Supernova-scope for the Direct Search of Supernova Axions

by Koichi Hamaguchi (University of Tokyo)


This talk is based on our recent work [arxiv:2008.03924]. If a supernova explosion occurs within a few hundred parsecs from the Earth, a huge number of axions, in addition to neutrinos, may arrive at the Earth. We discuss the prospect of detecting those supernova axions by an axion helioscope. With the help of a pre-supernova neutrino alert system, it is possible to point a helioscope at an exploding supernova in advance. The supernova axions can then be detected by a gamma-ray detector installed at the end of the helioscope. We call such a detection system an axion supernova-scope (SNscope).

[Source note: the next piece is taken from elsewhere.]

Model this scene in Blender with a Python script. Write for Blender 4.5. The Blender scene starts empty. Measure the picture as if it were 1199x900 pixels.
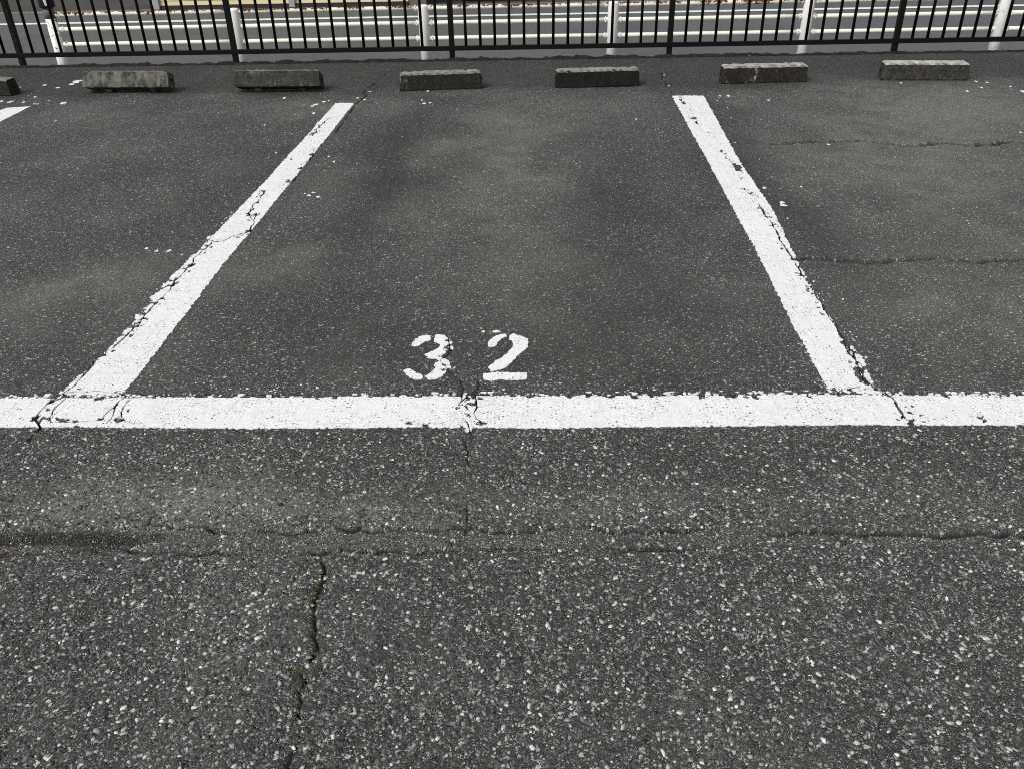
import bpy, math, random
import numpy as np
from mathutils import Matrix, Vector

rng = np.random.default_rng(32)
random.seed(32)
sc = bpy.context.scene
COL = sc.collection
pi = math.pi

# ------------------------------------------------------------------ camera
F, PITCH, ROLL, YAW, H = 1000.87, 0.551775, -0.0237268, -0.0376779, 1.50033
W0, H0 = 1199.0, 900.0


def cam_basis():
    cp, sp, cy, sy = math.cos(PITCH), math.sin(PITCH), math.cos(YAW), math.sin(YAW)
    fw = np.array([sy * cp, cy * cp, -sp])
    rt = np.array([cy, -sy, 0.0])
    up = np.cross(rt, fw)
    cr, sr = math.cos(ROLL), math.sin(ROLL)
    return rt * cr + up * sr, up * cr - rt * sr, fw


R_, U_, W_ = cam_basis()
CAM = np.array([0, 0, H])


def at(x, y, Z=0.0, Y=None):
    """world point seen at photo pixel x, y on the level Z (or on the upright plane Y)"""
    d = W_ * F + R_ * (x - 599.5) - U_ * (y - 450)
    t = (Z - CAM[2]) / d[2] if Y is None else (Y - CAM[1]) / d[1]
    return CAM + t * d


cd = bpy.data.cameras.new('camera')
co = bpy.data.objects.new('camera', cd)
COL.objects.link(co)
M = Matrix(((R_[0], U_[0], -W_[0], 0), (R_[1], U_[1], -W_[1], 0), (R_[2], U_[2], -W_[2], H), (0, 0, 0, 1)))
co.matrix_world = M
cd.sensor_fit = 'HORIZONTAL'
cd.sensor_width = 36
cd.lens = 36 * F / W0
cd.clip_start = 0.05
cd.clip_end = 400
sc.camera = co

# ------------------------------------------------------------------ light
SUN_EL, SUN_AZ = math.radians(46), math.radians(-140)     # azimuth from +Y, clockwise positive
sd = Vector((math.sin(SUN_AZ) * math.cos(SUN_EL), math.cos(SUN_AZ) * math.cos(SUN_EL), math.sin(SUN_EL)))
sl = bpy.data.lights.new('sun', 'SUN')
sl.energy = 1.7
sl.angle = math.radians(15)
sl.color = (1.0, 0.985, 0.96)
so = bpy.data.objects.new('sun', sl)
so.rotation_euler = sd.to_track_quat('Z', 'Y').to_euler()
so.location = sd * 30
COL.objects.link(so)

wd = bpy.data.worlds.new('World')
sc.world = wd
wd.use_nodes = True
nt = wd.node_tree
nt.nodes.clear()
sky = nt.nodes.new('ShaderNodeTexSky')
sky.sky_type = 'NISHITA'
sky.sun_disc = False
sky.sun_elevation = SUN_EL
sky.sun_rotation = SUN_AZ
sky.air_density = 1.0
sky.dust_density = 4.0
sky.ozone_density = 1.0
hs = nt.nodes.new('ShaderNodeHueSaturation')
hs.inputs['Saturation'].default_value = 0.10
bg = nt.nodes.new('ShaderNodeBackground')
bg.inputs['Strength'].default_value = 0.13
wo = nt.nodes.new('ShaderNodeOutputWorld')
nt.links.new(sky.outputs[0], hs.inputs['Color'])
nt.links.new(hs.outputs[0], bg.inputs['Color'])
nt.links.new(bg.outputs[0], wo.inputs['Surface'])

sc.view_settings.view_transform = 'Standard'
sc.view_settings.look = 'None'
sc.view_settings.exposure = 0.10
sc.view_settings.gamma = 1.0
sc.view_settings.use_curve_mapping = False
sc.render.engine = 'CYCLES'
sc.cycles.use_denoising = False
sc.cycles.pixel_filter_type = 'BLACKMAN_HARRIS'
sc.cycles.filter_width = 1.0
sc.cycles.use_adaptive_sampling = False
sc.cycles.max_bounces = 5
sc.cycles.diffuse_bounces = 3
sc.cycles.glossy_bounces = 2


# ------------------------------------------------------------------ numpy noise
def _hash(ix, iy, seed):
    h = (ix.astype(np.int64) * 374761393 + iy.astype(np.int64) * 668265263 + seed * 1442695041) & 0xffffffff
    h = ((h ^ (h >> 13)) * 1274126177) & 0xffffffff
    h = (h ^ (h >> 16)) & 0xffffffff
    return h / 4294967295.0


def noise(x, y, s, seed=0):
    """smooth value noise in 0..1, cell size s"""
    x = np.asarray(x) / s
    y = np.asarray(y) / s
    ix, iy = np.floor(x), np.floor(y)
    fx, fy = x - ix, y - iy
    fx = fx * fx * (3 - 2 * fx)
    fy = fy * fy * (3 - 2 * fy)
    a = _hash(ix, iy, seed)
    b = _hash(ix + 1, iy, seed)
    c = _hash(ix, iy + 1, seed)
    d = _hash(ix + 1, iy + 1, seed)
    return (a * (1 - fx) + b * fx) * (1 - fy) + (c * (1 - fx) + d * fx) * fy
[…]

We propose a conceptual design for an axion SNscope, where the gamma-ray detector is installed at the opposite end to the X-ray detector for the solar axion. It still functions as an axion helioscope during the normal operation time, and once a pre-SN neutrino alert is received, the scope is temporarily turned around and targeted to a SN candidate, waiting for the supernova axions. We estimate the sensitivity of supernova axion detection and find that SNscopes based on the next-generation axion helioscopes, such as IAXO, have potential to explore the invisible axions and to test the axion interpretation of stellar cooling anomalies. (If I have time, I may also mention a related work [arXiv:2012.02508] on the inverse Primakoff scattering of axions.)